I’m not an “I told you so” kind of guy, so I don’t say anything.
Grace was the life of Bobby’s breakfast party that day, then she and Bobby were hanging out. I want no further details.
Then Bobby calls me over and says,
“You were more right than you’ll ever know,” like I don’t know.
To keep Bobby level, the nuns at Virgil’s manage his money and give him an allowance. That’s one of the coolest things I’ve ever witnessed in charity work. The nuns in Daughters of Charity do God’s work indeed.
At the time, he was getting something like $100 per week to spend on movies and junk food. I’d see him in town on paydays, sitting on a wall by the movie theater, talking to everyone about which movie to see, or pontificating like a clown on psychology and social science.
I’ve been telling you about Bobby and the witches, but during this time I was in a spiritual battle trying to storm the chapel gates and preach in there. The cops had been called on me multiple times, and one day I got arrested for preaching in the courtyard and taken to jail.
That address is the rescue mission. Dox me, fool.
Before the cops put me in cuffs, Bobby wanted to shake my hand. He slipped me something and said, “You can use this in county.”
It was $100 for me to spend at the commissary, and the only money I’d seen in weeks.
I got released from jail the next morning and went to Bobby. I tried to return the $100, but he refused to take it.
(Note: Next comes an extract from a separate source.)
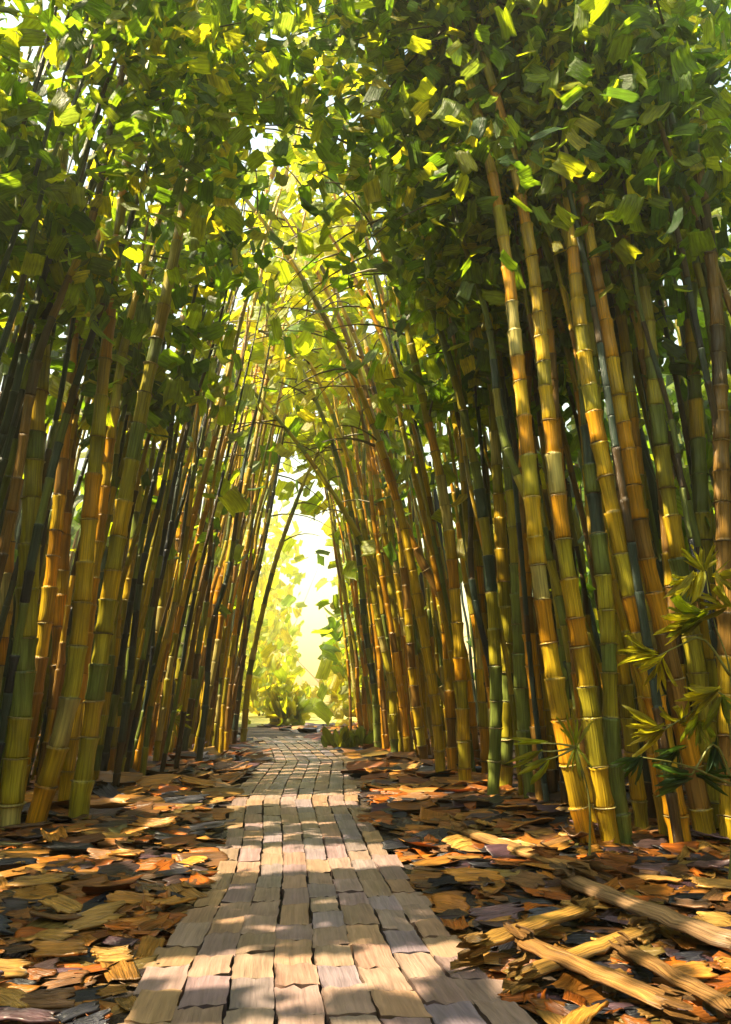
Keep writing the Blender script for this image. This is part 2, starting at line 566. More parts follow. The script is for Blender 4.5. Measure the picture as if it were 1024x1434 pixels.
def ring_mesh(col):
    ns = 14
    prof = [(-.5, .93), (-.25, 1.05), (.1, 1.10), (.42, 1.06), (.5, .9)]
    P = np.array([[0, 0, a * .12] for a, b in prof]); r = np.array([b for a, b in prof])
    n = len(P); k = ns + 1
    th = np.linspace(0, 2 * np.pi, k)
    rad = r[:, None] * (1 + rng.normal(0, .025, (n, k))); rad[:, -1] = rad[:, 0]
    zz = P[:, 2][:, None] + rng.normal(0, .012, (1, k)); zz[:, -1] = zz[:, 0]
    V = np.stack([np.cos(th)[None] * rad, np.sin(th)[None] * rad, np.broadcast_to(zz, (n, k))], -1).reshape(-1, 3)
    i = np.arange(n - 1)[:, None] * k; j = np.arange(ns)[None]
    Q = np.stack([i + j, i + j + 1, i + k + j + 1, i + k + j], -1).reshape(-1, 4)
    D = np.stack([np.tile(np.linspace(0, 1, k), n), np.repeat(np.linspace(0, .05, n), k), np.full(n * k, rng.uniform())], 1)
    return mesh('node_ring', V, Q, np.broadcast_to(np.array(col), (n * k, 3)), D, M_CULM)
RINGS = [ring_mesh(c) for c in ((.30, .22, .07), (.20, .12, .035), (.36, .28, .11), (.10, .075, .035), (.26, .20, .05))]

def resample(P, step):
    P = np.asarray(P, float)
    # Catmull-Rom through the points, then even steps
    pts = []
    Q = np.concatenate([[2 * P[0] - P[1]], P, [2 * P[-1] - P[-2]]])
    for i in range(1, len(Q) - 2):
        a, b, c, d = Q[i - 1], Q[i], Q[i + 1], Q[i + 2]
        for t in np.linspace(0, 1, 12, endpoint=False):
            pts.append(.5 * ((2 * b) + (-a + c) * t + (2 * a - 5 * b + 4 * c - d) * t * t + (-a + 3 * b - 3 * c + d) * t ** 3))
    pts.append(P[-1])
    pts = np.array(pts)
    s = np.concatenate([[0], np.cumsum(np.linalg.norm(np.diff(pts, axis=0), axis=1))])
    n = max(int(s[-1] / step), 4)
    t = np.linspace(0, s[-1], n)
    return np.stack([np.interp(t, s, pts[:, k]) for k in range(3)], 1), t

def culm_mesh(P, s, r0, pal, inter, ns=10, taper=.3):
    """one continuous cane: every internode narrows, flares at its ragged rim and steps in at the node"""
    Ltot = s[-1]
    nodes = [0.0]
    while nodes[-1] < Ltot:
        nodes.append(nodes[-1] + inter * rng.uniform(.75, 1.3))
    nodes[-1] = Ltot
    ss, rr, cc, rd, ends = [], [], [], [], []
    for a, b in zip(nodes[:-1], nodes[1:]):
        if b - a < .06:
            continue
        c = pick(pal); q = rng.uniform()
        off = rng.normal(1, .05)
        for f, k in ((.0, .90), (.05, 1.0), (.3, .94), (.7, .95), (.92, 1.05), (.985, 1.13), (1.0, .88)):
            t = a + (b - a) * f
            ss.append(t); rr.append(r0 * k * off * (1 - (1 - taper) * (t / Ltot) ** 1.3)); cc.append(c if f < .98 else c * .8); rd.append(q)
        ends.append(b)
    ss = np.array(ss)
    PP = np.stack([np.interp(ss, s, P[:, k]) for k in range(3)], 1)
    T = tube(PP + 0, rr, cc, ss, rd, ns=ns, jit=.035)
    # interp tangents can degenerate where rings nearly meet; fine because node rings sit 1 cm apart at least
    return T, ends

def sizes(d):
    return np.clip(.026 * d, .14, .70)

def leaf_cloud(C, spread, n, d, down=.5, thin=1.0, lens=1.0, sun_gap=True, nu=6, nv=4, tint=None):
    """n leaf blades about the points C (kx3)"""
    i = rng.integers(0, len(C), n)
    P = C[i] + rng.normal(0, 1, (n, 3)) * spread
    if sun_gap:
        P = P[rng.uniform(size=n) >= gap_share(P)]
    # keep a clear walkway
    walk = (np.abs(P[:, 0]) < 1.15) & (P[:, 2] < 3.0)
    off = np.abs(P[:, 0] - np.interp(P[:, 1], [a for a, b in PC], [b for a, b in PC]))
    mid = (off < .5 + .11 * P[:, 2]) & (rng.uniform(size=len(P)) < np.where(P[:, 2] < 5.2, .93, .0)) & (P[:, 1] > 5)
    mid |= (off < 1.15 + .02 * P[:, 2]) & (rng.uniform(size=len(P)) < np.where(P[:, 2] < 4.5, .9, np.where(P[:, 1] > 19, .95, .82))) & (P[:, 1] > 9)
    mid |= (off < 2.9) & (rng.uniform(size=len(P)) < .62) & (P[:, 1] > 12)
    # the grove opens toward the far end, so the sun reaches the tunnel there
    mid |= (P[:, 1] > 12) & (P[:, 0] < 1.5) & (P[:, 2] > 4.5) & (rng.uniform(size=len(P)) < np.where(P[:, 1] > 18, .72, .55))
    mid |= (P[:, 0] > .6) & (P[:, 0] < 3) & (P[:, 1] > 9) & (P[:, 1] < 22) & (P[:, 2] < 7) & (rng.uniform(size=len(P)) < .42)
    P = P[~walk & ~mid & (P[:, 2] > .3)]
    n = len(P)
    if n == 0:
        return None
    A = np.stack([rng.normal(0, .7, n), rng.normal(0, .5, n), rng.normal(-down, .7, n)], 1)
    Nn = np.stack([rng.normal(-.25, .6, n), rng.normal(-.4, .5, n), rng.normal(.5, .5, n)], 1)
    sz = sizes(d) * rng.uniform(.65, 1.3, n) * lens
    cl = LEAFC[rng.choice(len(LEAFC), n, p=LEAFP)] * rng.uniform(.95, 1.45, (n, 1))
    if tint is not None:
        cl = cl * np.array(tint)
    return dabs(P - unit(A) * (sz * .5)[:, None], A, Nn, sz, sz * rng.uniform(.55, .95, n), cl, nu=nu, nv=nv)

def shift(T, o):
    return (T[0] - np.array(o), T[1], T[2], T[3])

def bamboo(P, r0, pal, label, group, rings=True, detail=1, zmin=4.5, inter=.36, nleaf=90, ns=10, leafy=1.0):
    """bamboo_stalk > culm, node_ring..., branch (> foliage)"""
    P, s = resample(P, .25)
    base = P[0].copy()
    d = float(np.hypot(base[0], base[1]))
    root = empty('bamboo_stalk', base)
    tag(root, label, 'bamboo', group)
    T, ends = culm_mesh(P, s, r0, pal, inter, ns=ns)
    obj('culm', mesh('culm', *shift(T, base), M_CULM), root)
    Lt = s[-1]
    if rings:
        for e in ends[:-1]:
            pos = np.array([np.interp(e - .01, s, P[:, k]) for k in range(3)])
            if pos[2] > 6.5:
                break
            p2 = np.array([np.interp(e + .1, s, P[:, k]) for k in range(3)])
            rr = r0 * (1 - .7 * (e / Lt) ** 1.3) * 1.06
            o = bpy.data.objects.new('node_ring', RINGS[rng.integers(len(RINGS))])
            COL.objects.link(o)
            o.parent = root
            q = Vector(p2 - pos).to_track_quat('Z', 'Y') @ Euler((rng.normal(0, .06), rng.normal(0, .06), rng.uniform(0, 6.28))).to_quaternion()
            o.rotation_mode = 'QUATERNION'; o.rotation_quaternion = q
            o.location = pos - base
            o.scale = (rr, rr, rr)
    zs = P[:, 2]
    sel = np.nonzero(zs > zmin)[0]
    if len(sel) < 2 or nleaf <= 0:
        return root
    sx = -np.sign(base[0]) if abs(base[0]) > .2 else 1.0
    nb = 7 if detail else 0
    if detail:
        per = max(int(nleaf / nb), 3)
        for b in range(nb):
            f = ((b + rng.uniform(.1, .9)) / nb) ** .65
            i = sel[int(f * (len(sel) - 1))]
            p0 = P[i]
            dr = np.array([sx * rng.uniform(-.2, 1.3), rng.normal(.25, .55), rng.uniform(.1, .7)])
            dr = dr / np.linalg.norm(dr)
            ln = rng.uniform(.8, 1.5) * (1 + .02 * d) * (1.5 if p0[2] > 7.5 else 1.0)
            t = np.linspace(0, 1, 6)[:, None]
            B = p0 + dr * ln * t + np.array([0, 0, -.45]) * ln * t ** 2
            br = tube(B, np.linspace(.016, .005, 6) * (1 + .03 * d), np.tile(np.array([(.10, .08, .025)]), (6, 1)), np.linspace(0, ln, 6), np.full(6, rng.uniform()), ns=5)
            bo = obj('branch', mesh('branch', *shift(br, p0), M_TWIG), root, p0 - base)
            lc = leaf_cloud(B[1:], np.array([.38, .38, .34]) * (1 + .02 * d), int(per * leafy), d)
            if lc is not None:
                obj('foliage', mesh('foliage', *shift(lc, p0), M_LEAF), bo)
    else:
        C = P[sel] + np.array([sx * (.3 if d < 13 else .45), -.1, 0])
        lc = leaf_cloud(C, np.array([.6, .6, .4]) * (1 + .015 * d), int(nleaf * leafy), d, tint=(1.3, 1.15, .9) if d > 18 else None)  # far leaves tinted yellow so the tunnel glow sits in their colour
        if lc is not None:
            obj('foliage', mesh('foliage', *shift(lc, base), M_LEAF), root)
    return root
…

He said it was mine, and reminded me again that I was more right than I’ll ever know.
I hadn’t eaten anything but a baloney sandwich in a couple days, so my feast that day was on Bobby.
So I got Indian food. Seriously. It was delicious, as usual. The Saag Paneer was especially tasty. I didn’t think at all about Christobel, but praised Jesus, the truth, for shining on Bobby, at least for a moment.